- Trump called Ivanka's testimony before the
January 6 committee a "shame" and "harassment." Ivanka Trump voluntarily testified before the panel remotely for eight hours on Tuesday.
Former President
Ivanka Trump voluntarily testified before the January 6 committee for eight hours on Tuesday after being in talks for months to appear before the committee.
Rep. Bennie Thompson, chairman of the January 6 committee, told reporters that Ivanka wasn't "chatty" but was answering the lawmakers' questions.
"She came in on her own, that has obviously significant value. We did not have to subpoena," Thompson told CNN.
Her husband, Jared Kushner, who also served as a senior White House advisor, voluntarily testified before the committee himself for six hours on April 1.
A source in the room for Kushner's testimony told NBC News that he was "cooperative" and "friendly," with Rep. Elaine Luria telling NPR that Kushner's remarks were "helpful."
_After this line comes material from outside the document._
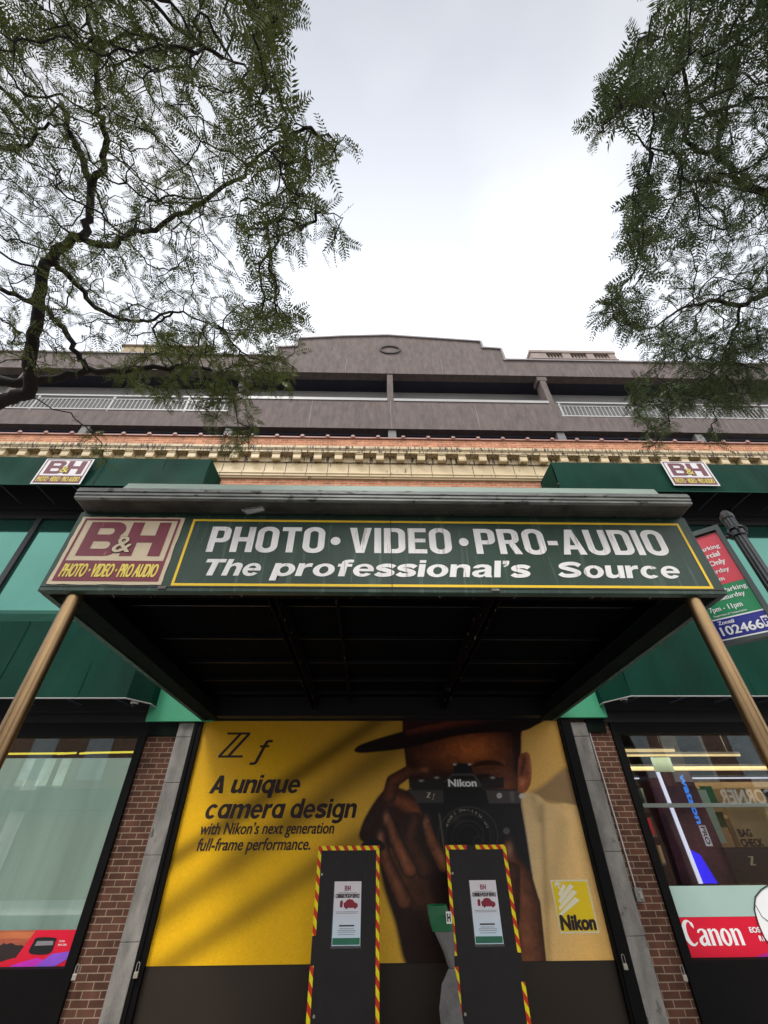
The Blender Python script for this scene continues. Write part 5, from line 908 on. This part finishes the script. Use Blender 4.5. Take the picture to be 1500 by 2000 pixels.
def fronds(base, dirv, length, pairs=9):
    """pinnate leaves: a drooping midrib with paired oblong leaflets; returns vertices and quads"""
    n = len(base); up = norm(RNG.normal(0, 1, (n, 3)) * (.45 + .7 * np.clip(6.4 - base[:, 2:3], 0, 1) * np.clip(base[:, 1:2] - 2.6, 0, 1)) + np.array([0, 0, 1.0])); side = norm(np.cross(dirv, up)); up = norm(np.cross(side, dirv)); V = []; Q = []
    droop = RNG.uniform(.05, .5, n)[:, None]; width = RNG.uniform(.8, 1.15, n)[:, None]; fold = RNG.uniform(-.2, .5, n)[:, None]
    for j in range(pairs):
        t = .14 + .86 * j / (pairs - 1); p = base + dirv * length * t - np.array([0, 0, 1]) * length * droop * t * t
        ll = length * (.17 + .10 * math.sin(math.pi * min(1, t * .95))) * width * 1.0
        for s in (-1, 1):
            d = norm(side * s + dirv * (.38 + .3 * t) - up * fold + RNG.normal(0, .10, (n, 3))); wv = norm(np.cross(d, up + RNG.normal(0, .25, (n, 3)))) * ll * .135
            V += [p, p + d * ll * .38 + wv, p + d * ll, p + d * ll * .45 - wv]
    k = len(V); V = np.stack(V, 1).reshape(-1, 3); b = (np.arange(n) * k)[:, None, None] + np.arange(0, k, 4)[None, :, None] + np.arange(4)[None, None, :]
    # the midrib as a narrow quad
    rb = np.stack([base - side * .0016, base + side * .0016, base + dirv * length * .97 - np.array([0, 0, 1]) * length * droop * .94 + side * .0007, base + dirv * length * .97 - np.array([0, 0, 1]) * length * droop * .94 - side * .0007], 1).reshape(-1, 3)
    q = np.concatenate([b.reshape(-1, 4), len(V) + np.arange(n * 4).reshape(-1, 4)]); return np.concatenate([V, rb]), q
def locust(name, label, trunk, limbs, mask, count, zr, leaf, flen, per, gapth, sprigs=(), low=None):
    root = thing(name, tuple(trunk[0]), label, 'tree', 'honey locust street trees')
    m = MB(); nodes = []; par = []; rad0 = []
    m.tube(trunk, list(np.linspace(.17, .10, len(trunk))), 12); prev = None
    for pts, r0, r1 in limbs:
        P = [at(px, py, Z=z) for px, py, z in pts]; P = cat_open(P); rr = np.linspace(r0 * .74, r1 * .62, len(P)); m.tube(P, list(rr), 9)
        for i, q in enumerate(P): nodes.append(q); par.append(-1 if i == 0 else len(nodes) - 2); rad0.append(rr[i])
    m.build('trunk', M['bark'], root, smooth=True)
    # crown points: many small tips through the crown's volume
    xs = [p[0] for p in mask]; ys = [p[1] for p in mask]; A = []
    while len(A) < count:
        px = RNG.uniform(min(xs), max(xs), 4000); py = RNG.uniform(min(ys), max(ys), 4000); ok = inpoly(px, py, mask)
        for a, b_ in zip(px[ok], py[ok]):
            z = zr(a, b_); q = at(a, b_, Z=z)
            if noise.noise(Vector(q) * 1.5) + .5 * noise.noise(Vector(q) * 3.7) > gapth: A.append(q)
            if len(A) >= count: break
    k = 0
    while low and k < low[1]:
        a, b_ = RNG.uniform(min(p[0] for p in low[0]), max(p[0] for p in low[0])), RNG.uniform(min(p[1] for p in low[0]), max(p[1] for p in low[0]))
        if inpoly(np.array([a]), np.array([b_]), low[0])[0] and noise.noise(Vector((a, b_, 0)) * .02) > -.12: A.append(at(a, b_, Z=zr(a, b_))); k += 1
    for a, b_, z in sprigs:
        for k in range(3): A.append(at(a + RNG.normal(0, 7), b_ + RNG.normal(0, 7), Z=z))
    A = np.array(A); T = np.array(nodes); nl = len(T)
    best = np.full(len(A), 1e9); bi = np.zeros(len(A), int); plen = list(np.zeros(nl))
    for i in range(nl): d = np.linalg.norm(A - T[i], axis=1); k = d < best; best[k] = d[k]; bi[k] = i
    done = np.zeros(len(A), bool); nodes = list(T); kids = {}
    cost = best.copy(); pos = list(T); tips = []
    for _ in range(len(A)):
        i = int(np.argmin(np.where(done, 1e9, cost))); j = bi[i]; a, b_ = pos[j], A[i]; L_ = np.linalg.norm(b_ - a); last = j
        ns = 2 if L_ < .2 else 4 if L_ < .5 else 6
        bow = RNG.normal(0, .06 * L_, 3)
        for s in range(1, ns + 1):
            t = s / ns; q = a + (b_ - a) * t + (RNG.normal(0, .04 * L_, 3) + bow * math.sin(math.pi * t) if s < ns else 0); pos.append(q); par.append(last); rad0.append(0); plen.append(plen[last] + L_ / ns); last = len(pos) - 1
            d = np.linalg.norm(A - q, axis=1) + .32 * plen[last]; k = d < cost; cost[k] = d[k]; bi[k] = last
        done[i] = True; tips.append(last)
    P = np.array(pos); par = np.array(par); w = np.zeros(len(P)); w[tips] = 1
    for i in range(len(P) - 1, -1, -1):
        if par[i] >= 0: w[par[i]] += w[i]
    rad = np.where(np.array(rad0) > 0, np.array(rad0) * .6, np.clip(.0029 * np.maximum(w, 1) ** .34, .0029, .016))
    tw = [i for i in range(nl, len(P))]
    a = P[par[tw]]; b_ = P[tw]; ra = np.minimum(rad[par[tw]], rad[tw] * 1.5); rb = rad[tw]; d = norm(b_ - a); u = norm(np.cross(d, np.array([.3, .2, .93]))); v = np.cross(d, u); co = []
    ns = 5
    for r_, pt in ((ra, a), (rb, b_)):
        for k in range(ns): an = 2 * math.pi * k / ns; co.append(pt + (u * math.cos(an) + v * math.sin(an)) * r_[:, None])
    co = np.stack(co, 1); base = (np.arange(len(tw)) * 2 * ns)[:, None]; q = np.concatenate([np.stack([base[:, 0] + k, base[:, 0] + (k + 1) % ns, base[:, 0] + ns + (k + 1) % ns, base[:, 0] + ns + k], -1) for k in range(ns)])
    fast_mesh('branches', co.reshape(-1, 3), q, M['bark'], root)
    # leaves sit on the tips and along the last twigs
    B = []; D = []
    anc = np.array(tips)
    for _ in range(3): anc = np.where(par[anc] >= nl, par[anc], anc)
    td = norm(P[tips] - P[par[tips]])
    for k in range(per):
        B.append(P[tips] + (P[anc] - P[tips]) * RNG.uniform(0, 1., (len(tips), 1)) * (0 if k == 0 else 1)); D.append(norm(td * .5 + RNG.normal(0, .75, (len(tips), 3)) * np.array([1, 1, .55]) + np.array([0, 0, -.22])))
    B = np.concatenate(B); D = np.concatenate(D); Ln = RNG.uniform(.55, 1.3, (len(B), 1)) * flen
    co, q = fronds(B, D, Ln); fast_mesh('crown', co, q, leaf, root)
    return root
def cat_open(P, n=5):
    P = [np.array(p) for p in P]; Q = [2 * P[0] - P[1]] + P + [2 * P[-1] - P[-2]]; out = []
    for i in range(1, len(Q) - 2):
        a, b, c, d = Q[i - 1:i + 3]
        for t in np.linspace(0, 1, n, endpoint=False): out.append(.5 * ((2 * b) + (c - a) * t + (2 * a - 5 * b + 4 * c - d) * t * t + (3 * b - a - 3 * c + d) * t ** 3) + RNG.normal(0, .012, 3))
    out.append(Q[-2]); return out
lf = leafmat('locust_leaf', (.088, .132, .036)); lf2 = leafmat('dark_locust_leaf', (.058, .100, .042))
maskL = [(-420, -260), (600, -260), (560, 0), (575, 40), (530, 90), (545, 190), (600, 215), (625, 255), (685, 240), (655, 320), (600, 345), (640, 370), (692, 425), (655, 490), (575, 505), (555, 545), (560, 590), (595, 640), (575, 700), (572, 755), (520, 770), (490, 850), (470, 890), (430, 880), (400, 815), (330, 800), (250, 745), (150, 735), (60, 720), (0, 700), (-420, 760)]
def zL(px, py):
    b = 5.2 + 2.6 * RNG.random() ** 1.1
    if px > 470: b = 4.35 + 1.0 * RNG.random()
    if py > 640: b = 5.2 + 1.3 * RNG.random()
    return b
locust('honey_locust_tree', 'honey locust with thick dark limbs and feathery leaves on the left', [(-5.6, 2.5, 0), (-5.55, 2.55, 1.6), (-5.3, 2.65, 3.4), (-4.9, 2.8, 4.6), tuple(at(-60, 800, Z=5.25))],
  [([(-60, 800, 5.25), (0, 783, 5.35), (52, 765, 5.4), (60, 700, 5.55), (72, 620, 5.8), (86, 530, 6.1), (104, 497, 6.2), (140, 470, 6.3), (170, 440, 6.45), (176, 365, 6.7), (155, 295, 6.9), (135, 262, 7.0), (120, 200, 7.2)], .095, .035),
   ([(175, 365, 6.7), (200, 330, 6.8), (207, 270, 6.9), (193, 205, 7.0), (185, 110, 7.2), (168, 0, 7.4), (150, -120, 7.6)], .045, .025),
   ([(150, 463, 6.35), (215, 481, 6.3), (250, 460, 6.25), (305, 443, 6.1), (375, 402, 5.9), (470, 338, 5.6), (530, 285, 5.4), (600, 255, 5.25)], .045, .008),
   ([(100, 505, 6.2), (140, 545, 6.25), (180, 592, 6.2), (240, 624, 6.1), (290, 626, 6.0), (345, 608, 5.9), (420, 640, 5.8)], .045, .010),
   ([(-80, 520, 6.3), (0, 562, 6.25), (60, 592, 6.2), (92, 606, 6.15), (122, 640, 6.1), (152, 692, 5.95), (172, 726, 5.9)], .030, .050),
   ([(-120, 752, 5.7), (0, 746, 5.75), (90, 741, 5.8), (172, 727, 5.9), (280, 722, 5.95), (390, 716, 6.0), (450, 760, 5.8), (465, 830, 5.6)], .085, .008),
   ([(-60, 300, 6.6), (0, 293, 6.7), (50, 284, 6.8), (85, 250, 6.9), (135, 238, 7.0)], .035, .015),
   ([(345, 610, 5.9), (300, 640, 5.85), (320, 690, 5.8), (350, 740, 5.75), (395, 810, 5.6)], .016, .007),
   ([(185, 110, 7.2), (260, 60, 7.0), (330, 90, 6.6), (400, 92, 6.2), (470, 130, 5.7), (530, 150, 5.4)], .022, .007),
   ([(470, 385, 5.75), (560, 405, 5.45), (630, 415, 5.25), (670, 425, 5.15)], .010, .005)],
  maskL, 2400, zL, lf, .135, 3, -.36, low=([(230, 640), (580, 600), (575, 750), (515, 775), (480, 890), (440, 890), (400, 800), (330, 790), (240, 740)], 330), sprigs=[(195, 870, 5.3), (205, 895, 5.25), (180, 845, 5.3), (445, 880, 5.3), (435, 860, 5.35)])
maskR = [(1900, -260), (1300, -260), (1292, 0), (1255, 55), (1232, 118), (1180, 145), (1150, 275), (1172, 290), (1215, 235), (1262, 240), (1290, 290), (1240, 350), (1212, 445), (1250, 480), (1235, 520), (1205, 560), (1165, 610), (1195, 640), (1245, 650), (1262, 705), (1225, 770), (1200, 810), (1262, 830), (1290, 855), (1330, 800), (1400, 800), (1440, 760), (1500, 765), (1900, 760)]
def zR(px, py):
    b = 5.0 + 2.2 * RNG.random()
    if px < 1290: b = 4.4 + 1.0 * RNG.random()
    if py > 640: b = 5.3 + 1.1 * RNG.random()
    return b
locust('honey_locust_tree', 'denser dark green honey locust hanging in from the right edge', [(6.9, 2.2, 0), (6.85, 2.3, 1.8), (6.6, 2.4, 3.6), (6.2, 2.6, 5.0), tuple(at(1640, 560, Z=5.9))],
  [([(1640, 560, 5.9), (1560, 560, 5.95), (1500, 572, 5.95), (1448, 596, 5.9), (1400, 588, 5.85), (1340, 600, 5.7), (1270, 640, 5.5)], .06, .010),
   ([(1640, 480, 6.1), (1560, 400, 6.2), (1500, 372, 6.3), (1445, 362, 6.3), (1425, 330, 6.3), (1400, 300, 6.25), (1350, 288, 6.1), (1343, 225, 6.0), (1335, 120, 5.9), (1340, 20, 5.9)], .05, .012),
   ([(1400, 300, 6.25), (1420, 200, 6.4), (1440, 80, 6.6), (1460, -60, 6.8)], .022, .012),
   ([(1350, 288, 6.1), (1290, 300, 5.7), (1220, 250, 5.4), (1180, 255, 5.2)], .012, .005),
   ([(1448, 596, 5.9), (1420, 680, 5.8), (1380, 740, 5.7), (1300, 790, 5.6)], .02, .006)],
  maskR, 1700, zR, lf2, .140, 4, -.38, low=([(1250, 330), (1212, 445), (1240, 520), (1170, 612), (1250, 655), (1330, 640), (1500, 640), (1500, 790), (1400, 810), (1330, 800), (1290, 870), (1205, 800), (1262, 705), (1245, 660)], 330), sprigs=[(1265, 880, 5.3), (1385, 858, 5.4), (1280, 868, 5.3), (1395, 852, 5.4)])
It's unknown whether Ivanka Trump and Kushner invoked executive privilege or their Fifth Amendment right against self-incrimination to avoid specific answering the committee's questions.
Trump, for his part, told The Post that he had offered "privilege" to both Ivanka and Kushner, but neither had taken him up on it. Trump, as a former president, cannot offer blanket executive privilege to shield testimony.
The Biden White House has declined to block the committee from accessing certain records, and the US Supreme Court also denied Trump's attempts to block the National Archives from turning over certain materials to the January 6 panel.
Ivanka Trump is a key witness for the January 6 Committee, given her close relationship with her father and her front-row seat to how the day's events unfolded and how Trump reacted to the deadly insurrection at the US Capitol. The committee is piecing together the timeline of Trump's movements, communications, and actions on January 6.
Rep. Liz Cheney, the committee's vice-chair, told ABC News in January that the committee had "firsthand testimony" that Ivanka had pleaded with her father directly to make a public statement to quell the rioters.
"We know, as he was sitting there in the dining room next to the Oval Office, members of his staff were pleading with him to go on television to tell people to stop," Cheney said. "We know Leader McCarthy was pleading with him to do that. We know members of his family, we know his daughter — we have firsthand testimony that his daughter Ivanka went in at least twice to ask him to please stop this violence."